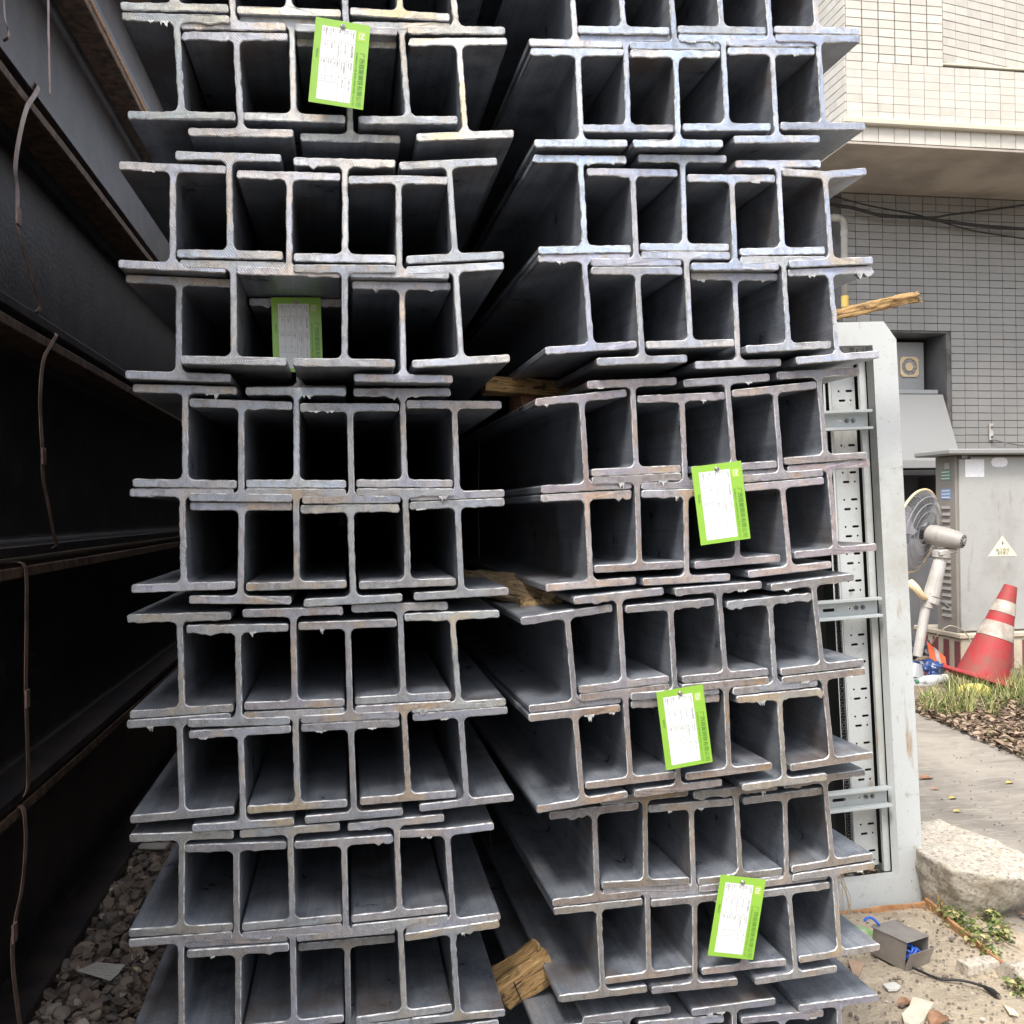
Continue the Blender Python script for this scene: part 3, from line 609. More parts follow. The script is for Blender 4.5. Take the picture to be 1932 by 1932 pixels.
# ---------------------------------------------------------------- straps and timber between the stacks
def strap_on_Y(pts, Y, w, label, th=.0016, m=None):
    P = curvy([at(u, v, Y) for (u, v) in pts], 6); c = P[0].copy(); mb = MB(); mb.ribbon([p-c for p in P], (0, 1, 0), w, th)
    o = mb.build('steel_strap', m or M['strap_dark']); o.location = c; tag(o, label, 'strap', 'steel straps round the H-beam bundles')
strap_on_Y([(1010, 762), (960, 782), (925, 793), (911, 800), (905, 815), (903, 860), (902, 950), (903, 1030), (905, 1062), (912, 1082), (930, 1096)], 2.85, .019, 'dark steel strap looped round the middle bundle of the right stack')
strap_on_Y([(896, 430), (897, 500), (899, 590), (900, 660), (904, 712)], 3.1, .019, 'straight dark strap on the upper left side of the right stack')
strap_on_Y([(893, 1180), (894, 1300), (896, 1340), (902, 1356), (915, 1362)], 3.0, .019, 'dark strap hanging in the gap at mid height of the right stack')
strap_on_Y([(925, 1560), (924, 1600), (930, 1640), (944, 1668), (930, 1680)], 2.7, .019, 'loose curled strap end low in the gap between the stacks')
def timber(name, c, d, rot, m, label, cat='timber', ragged=None, seg=(14, 5, 4), amp=.004, group=None, seed=0):
    """a sawn piece: grid box with uneven faces; ragged = end (+1/-1) along x broken into splinters"""
    nx, ny, nz = seg; bm = bmesh.new(); bmesh.ops.create_cube(bm, size=1)
    bm.free(); vs = []; idx = {}; fs = []
    def V(i, j, k):
        if (i, j, k) in idx: return idx[(i, j, k)]
        x, y, z = (i/nx-.5)*d[0], (j/ny-.5)*d[1], (k/nz-.5)*d[2]
        nn = noise.noise_vector(Vector((x*22+seed*9, y*40, z*40+seed)))
        p = Vector((x, y, z)) + nn*amp
        if j in (0, ny) and k in (0, nz): p.y *= .95; p.z *= .95
        if ragged and ((ragged > 0 and i == nx) or (ragged < 0 and i == 0)):
            p.x += ragged*(noise.noise(Vector((y*190+seed*5, z*160, seed)))*.5+.1)*d[0]*.16
            p.y *= .93
        idx[(i, j, k)] = len(vs); vs.append(p); return idx[(i, j, k)]
    for i in range(nx):
        for j in range(ny):
            fs.append((V(i, j, 0), V(i, j+1, 0), V(i+1, j+1, 0), V(i+1, j, 0))); fs.append((V(i, j, nz), V(i+1, j, nz), V(i+1, j+1, nz), V(i, j+1, nz)))
        for k in range(nz):
            fs.append((V(i, 0, k), V(i+1, 0, k), V(i+1, 0, k+1), V(i, 0, k+1))); fs.append((V(i, ny, k), V(i, ny, k+1), V(i+1, ny, k+1), V(i+1, ny, k)))
    for j in range(ny):
        for k in range(nz):
            fs.append((V(0, j, k), V(0, j, k+1), V(0, j+1, k+1), V(0, j+1, k))); fs.append((V(nx, j, k), V(nx, j+1, k), V(nx, j+1, k+1), V(nx, j, k+1)))
    o = link(name, mesh(name, vs, fs), m); o.location = c; o.rotation_euler = rot
    if label: tag(o, label, cat, group)
    return o
a_, b_ = at(951, 726, 2.10), at(1110, 738, 2.16)
timber('timber_block', (a_+b_)/2+Vector((.02, .04, .001)), ((b_-a_).length+.10, .08, .036), (0, R(3), 0), M['wood'], 'flat sawn timber block wedged under the upper bundle of the right stack', seed=1)
c_ = at(992, 756, 2.16); timber('timber_offcut', c_+Vector((.02, .05, 0)), (.075, .09, .036), (0, R(-4), R(8)), mat_wood('reddish_rotten_wood', (.30, .14, .08), (.42, .22, .12), (.06, .03, .02)), 'small reddish rotten offcut under the flat timber block', ragged=-1, seed=2, amp=.007)
c_ = at(998, 1118, 2.02); rt = timber('splintered_timber', c_+Vector((-.01, .08, .0)), (.30, .075, .050), (R(0), R(6), R(-58)), M['wood2'], 'splintered rotten timber jutting out of the gap at mid height', ragged=1, seg=(16, 6, 6), amp=.010, seed=3)
mb = MB(); rg3 = random.Random(4)
for k in range(60):
    f = rg3.random(); p = Vector((.10+.055*rg3.random(), (rg3.random()-.5)*.078, (rg3.random()-.5)*.05)); mb.bbox(p, (.012+.02*rg3.random(), .006+.008*rg3.random(), .005+.005*rg3.random()), .001, Matrix.Rotation(rg3.uniform(-.6, .6), 3, 'Y') @ Matrix.Rotation(rg3.uniform(-.7, .7), 3, 'Z'))
q = mb.build('splinters', M['woodsplit'], rt); tag(q, kind='stuff')
c_ = at(1024, 1140, 1.96); timber('broken_timber_end', c_+Vector((.0, .03, -.002)), (.085, .05, .028), (0, R(-3), R(-12)), M['woodsplit'], 'crumbled yellow timber end resting on the flange below the splintered timber', ragged=1, seed=5, amp=.006)
a_, b_ = at(946, 1860, 1.97), at(1030, 1812, 2.10)
ang = R(27); c_ = at(986, 1838, 2.02)
wt = timber('split_timber', c_, (.125, .08, .066), (R(-4), -ang, R(10)), M['wood'], 'bright yellow split timber wedged between the stacks at the bottom', seg=(18, 7, 7), amp=.006, seed=6)
mb = MB()
for x, s_ in ((-.03, 1), (.045, .8)): mb.bbox((x, -.0455, -.004), (.0022, .002, .05*s_), .0004, Matrix.Rotation(R(6), 3, 'Y'))
mb.build('crack', simple('dark_crack', (.02, .014, .01), (.03, .02, .015), 5, .9, 0, 0), wt)
mb = MB(); mb.tube(curvy([(.05, -.02, .03), (.056, -.022, .045), (.05, -.024, .062)], 4), lambda f: .005*(1-f*.6)); mb.build('splinter', M['woodsplit'], wt)
a_, b_ = at(1556, 598, 3.1), at(1720, 562, 3.1)
ang = math.atan2((b_-a_).z, (b_-a_).x)
timber('broken_plank', (a_+b_)/2, ((b_-a_).length*.99, .09, .034), (R(8), -ang, R(-3)), M['wood'], 'broken yellow plank with a frayed end sticking out past the right stack', 'plank', ragged=1, seg=(34, 7, 6), amp=.008, seed=8)

# ---------------------------------------------------------------- green tags
GL = {}
def tag_meshes():
    # tag local frame: x to the right, y up (0 at the top edge, negative downwards), metres; W=.100 H=.153
    W_, H_ = .100, .153
    def T(items, m, name):      # strings that run down the tag: rotate -90
        me = text_mesh(items); me.transform(Matrix(((0, 1, 0, 0), (-1, 0, 0, 0), (0, 0, 1, .0004), (0, 0, 0, 1)))); me.name = name; return me
    P = lambda a, b: (b*H_, a*W_-.0)          # along the text (down) / across; text frame x = down, y = right
    main = T([('广西翅冀钢铁有限公司', *P(.895, .335), .0108, 'LEFT')], None, 'company')
    # stretch the company name over its photographed length
    xs = [v.co.y for v in main.vertices]; L_ = max(xs)-min(xs); y0 = -.335*H_
    for v in main.vertices: v.co.y = y0 + (v.co.y-y0)*(.635*H_/L_)
    en = T([('GUANGXI CHIJI IRON AND STEEL CO.,LTD', *P(.80, .335), .0050, 'LEFT')], None, 'company_en')
    xs = [v.co.y for v in en.vertices]; L_ = max(xs)-min(xs)
    for v in en.vertices: v.co.y = y0 + (v.co.y-y0)*(.635*H_/L_)
    side = T([('销售电话', *P(.075, .36), .0042, 'LEFT')], None, 'side')
    rows = [(.688, '产品名称', 'Product', '热轧H型钢', '执行标准', 'Standard', 'GB/T 11263'), (.564, '批号', 'Lot No.', '2A-2110417', '生产日期/班次', 'Manufacturing', '2021-10-4'),
            (.44, '规格', 'Size', 'H175*175*7.5*11', '长度(m)', 'Length', '12'), (.316, '牌号', 'Steel Grade', 'Q235B', '件号', 'Bundle', '1'), (.192, '重量(KG)', 'Weight', '1473', '支数', 'Pieces', '12')]
    it = []
    for a, c1, e1, v1, c2, e2, v2 in rows:
        it += [(c1, *P(a+.02, .10), .0034, 'LEFT'), (e1, *P(a-.022, .10), .0028, 'LEFT'), (v1, *P(a+.015, .27), .0046 if a > .68 else .0036, 'LEFT'), (c2, *P(a+.02, .475), .0034, 'LEFT'), (e2, *P(a-.022, .475), .0028, 'LEFT'), (v2, *P(a+.01, .685), .0036, 'LEFT')]
    tab = T(it, None, 'table_text')
    GL.update(main=main, en=en, side=side, tab=tab)
    mb = MB()
    def line(a0, b0, a1, b1, wd=.00035):
        x0, x1 = sorted((a0*W_, a1*W_)); y1, y0_ = sorted((-b0*H_, -b1*H_)); x0 -= wd/2; x1 += wd/2; y1 -= wd/2; y0_ += wd/2
        mb.add([(x0, y1, .0003), (x1, y1, .0003), (x1, y0_, .0003), (x0, y0_, .0003)], [(0, 1, 2, 3)])
    for b in (.255, .46, .665): line(.13, b, .75, b)
    line(.13, .735, .502, .735)
    for a in (.254, .378): line(a, .085, a, .735)
    line(.502, .085, .502, .95); line(.626, .085, .626, .95)
    GL['grid'] = mesh('grid', mb.v, mb.f)
    lo = MB(); x, y = .86*W_, -.145*H_      # the mark: a C closed by a J, turned with the text
    def bar(x0, y0, x1, y1): lo.add([(x+x0, y+y0, .0005), (x+x1, y+y0, .0005), (x+x1, y+y1, .0005), (x+x0, y+y1, .0005)], [(0, 1, 2, 3)])
    bar(-.0048, -.0050, -.0034, .0055); bar(-.0048, .0040, .0044, .0055); bar(.0030, .0005, .0044, .0040); bar(-.0010, .0005, .0030, .0019); bar(-.0034, -.0050, .0044, -.0037); bar(.0002, -.0037, .0014, .0005)
    GL['logo'] = mesh('logo', lo.v, lo.f)
    GL['logobg'] = mesh('logo_bg', [(x-.0078, y-.0088, .0003), (x+.0078, y-.0088, .0003), (x+.0078, y+.0088, .0003), (x-.0078, y+.0088, .0003)], [(0, 1, 2, 3)])
    GL['label'] = mesh('label', [(.13*W_, -.95*H_, .00016), (.75*W_, -.95*H_, .00016), (.75*W_, -.085*H_, .00016), (.13*W_, -.085*H_, .00016)], [(0, 1, 2, 3)])
    q = MB(); n = 8
    for k in range(n+1):
        y = -H_*k/n
        q.v += [(0, y, 0), (W_, y, 0), (W_, y, -.0009), (0, y, -.0009)]
    for k in range(n): q.f += [(k*4+a, k*4+(a+1) % 4, k*4+4+(a+1) % 4, k*4+4+a) for a in range(4)]
    q.f += [(0, 3, 2, 1), (n*4, n*4+1, n*4+2, n*4+3)]; q.mi = [0]*len(q.f)
    GL['plate'] = mesh('plate', q.v, q.f)
    q = MB(); q.cyl((.5*W_, -.065*H_, -.004), (.5*W_, -.065*H_, .0016), .0048, n=18); q.cyl((.5*W_, -.065*H_, .0016), (.5*W_, -.065*H_, .0030), .0044, .0030, n=18); q.cyl((.5*W_, -.065*H_, .003), (.5*W_, -.065*H_, .0042), .0018, .0012, n=10)
    GL['rivet'] = mesh('rivet', q.v, q.f)
    for k, m in (('main', 'inkgreen'), ('en', 'inkgreen'), ('side', 'inkgreen'), ('tab', 'inktab'), ('grid', 'inkgrey'), ('logo', 'tagwhite'), ('logobg', 'limelight'), ('label', 'tagwhite'), ('plate', 'green'), ('rivet', 'rivet')): GL[k].materials.append(M[m])
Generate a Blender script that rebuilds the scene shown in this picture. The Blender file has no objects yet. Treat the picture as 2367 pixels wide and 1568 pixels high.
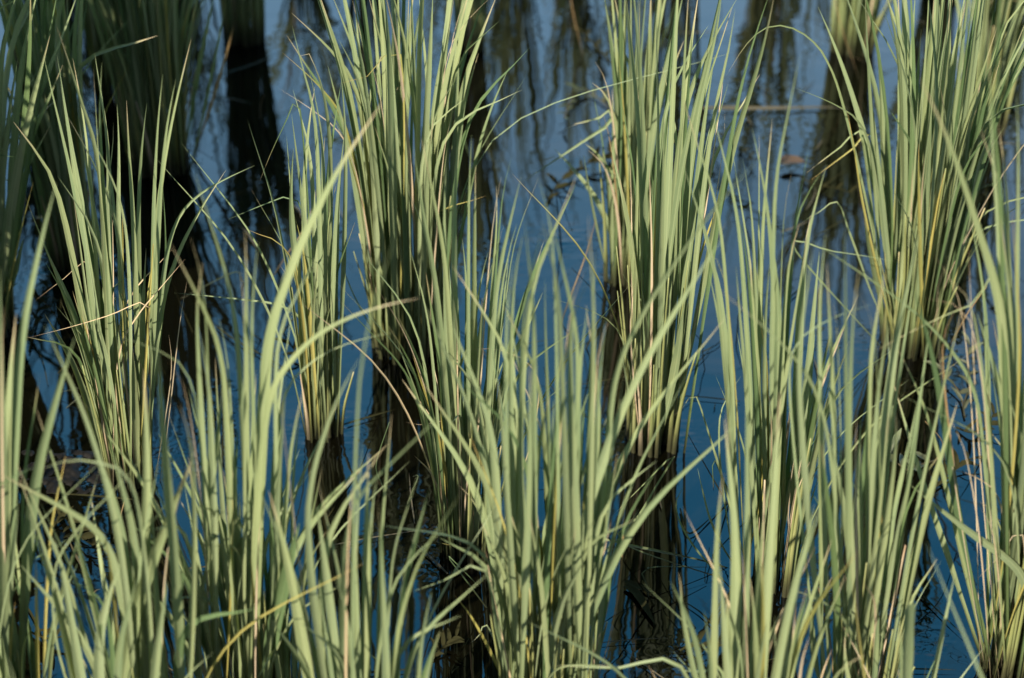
##########
Extract lines where the string "this" occurs.

Continue the Blender Python script for this scene: part 3, from line 609. More parts follow. The script is for Blender 4.5. Take the picture to be 1932 by 1932 pixels.
Generate a Blender script that rebuilds the scene shown in this picture. The Blender file has no objects yet. Treat the picture as 2367 pixels wide and 1568 pixels high.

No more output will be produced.